Sincerely Sire Newsletter-February 2002

      MINNOW PAWS

  Okay, so, after 28 years of marriage (to each other) Roe and I are doing well. For sure, we’ve encountered our challenges along the way, foremost of which was raising two daughters, but, miraculously, we are still together and more in love today than ever before. In other words, everything is cool—so if everything is so cool, why is Roe so hot?

At first I thought maybe it was due to global warming, there’s been so much in the papers about it lately, but it’s not that hot is it? No, I don’t think it’s global warming that is the cause here, as a matter of fact, if anything, she is the cause of global warming. If there were a headline about Roe’s ignition it would read: ROE IS WARMING. It’s like living with a spent fuel rod.

We live a block from the beach in downtown Huntington and it can get pretty cold and damp, especially in the winter. But Roe is never cold. All she ever seems to say these days is: “Is it hot in here?” She has to ask because her own body is generating so much heat, she can’t tell what the actual room temperature is. She’d be perfectly at home in a meat locker—and she’d still be asking “Is it hot in here?”

Recently she has resorted to going upstairs to our bedroom, hours before we go to bed, and opening all the windows, which isn’t bad, but then she opens the balcony doors as well. This makes an additional portal into our bedroom about eight feet high by seven feet wide, with no screens to keep the bugs out. And it doesn’t matter how cold it is either. It can be 40 degrees outside with gale force winds blowing in off the Pacific and she’ll still open everything up so that it will be “cool” in our room when we go to bed; it’s kind of like sleeping in the tree out front. I tried to work with her on this, but I soon realized the reason I wasn’t sleeping at night was because I was FREEZING—she’s throwing the covers off her, mumbling about how hot it is, and I can’t feel my feet. I’ve gotten smart now though; I get extra blankets for my side of the bed and wear thick insulated socks as well.

There are benefits of course. Like a really low gas bill.

“Can I turn on the heat honey? I’m cold.”

“NO!”

And if I defy her, as I did the other night, it really gets scary. She had opened the balcony doors up as usual, but ignored the fact that I was in the shower. So when I was finished and stepped out into the bedroom, not only was it colder than a well-diggers shovel, I also found myself diving for cover dressed only in my birthday suit. This aggravated me, so I decided to strike back by shutting the balcony doors and setting the thermostat up on the central heating to 64 degrees.

Later that night, after freezing my nose off while watching TV with her downstairs, we went up to bed. As we entered our bedroom I was thinking everything was going to be okay because she didn’t complain about the balcony doors being shut. This was a good sign. But then, just as I was getting all cozy under my half a dozen blankets, the forced air heating unit cycled on. I cringed under the covers as I heard the gas burners fire up and then the rush of warm air through the heat register. Would she hear it? Please don’t let her . . . But, before I could complete the thought she had bolted up in bed—did you see The Exorcist?—and ripped off her one thin blanket and screeched, “What is that? What is that sound? IS THAT THE HEAT?! Did you turn on the heat!?  Did you turn on the heat?! Did you?! Did you?!”

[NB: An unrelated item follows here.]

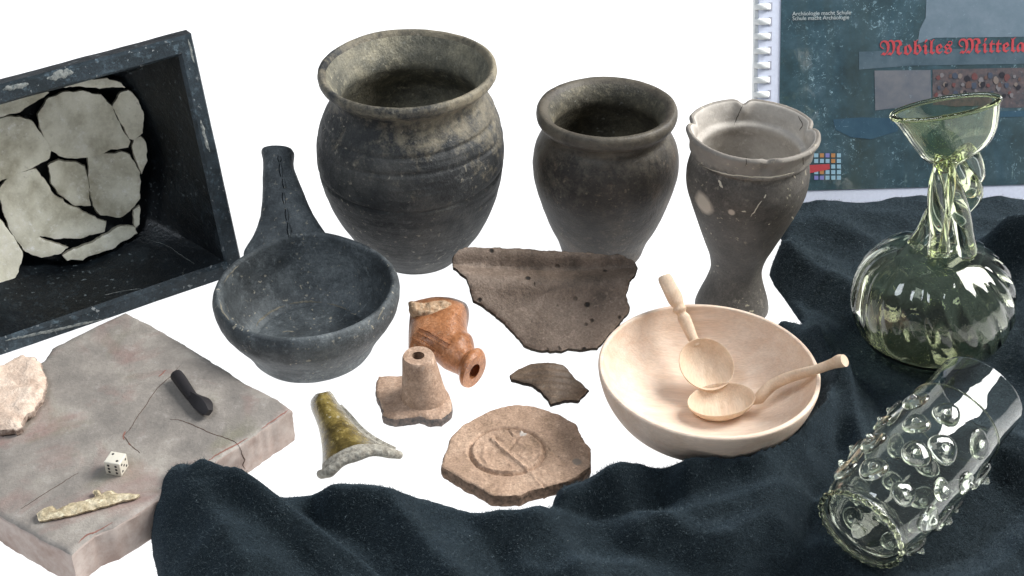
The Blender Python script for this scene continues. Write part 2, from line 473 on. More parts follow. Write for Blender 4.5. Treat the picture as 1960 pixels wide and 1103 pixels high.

“Yes, I did,” I replied defiantly. “So what? I live here too you know.”

I was trying to be tough; to be a man, but as I looked into those glowing pulsating eyes, I knew I was no match for whatever it was next to me. So I got out of bed, make that, I leaped out of bed, and ran down the stairs and turned off the heat yelling “I’m sorry, I’m sorry,” all the way down.

Now, to be fair, she is hot. She is really going through it, or maybe I should say, it is really going through her. I actually feel kind of sorry for her (and me too). She describes it as a kind of a heat that begins deep in the center of her being and then it just emanates and explodes from the inside out. I sometimes hold her hand when she is going through one of these “episodes” and it is burning up. It’s kind of weird, and yet, from what I’ve heard, very normal too.

So, what am I going to do about my hot mama? I’ll tell you what I’m going to do—I’m going to buy a ski parka, shut up and stay out of her way until this thunder storm blows over, because, it’s not nice (or safe) to fool with mother nature.

                                                            ~

Editors Note: And yes, unbelievably, I did get Roe’s permission to print this - - - but you would have enjoyed my original draft much more.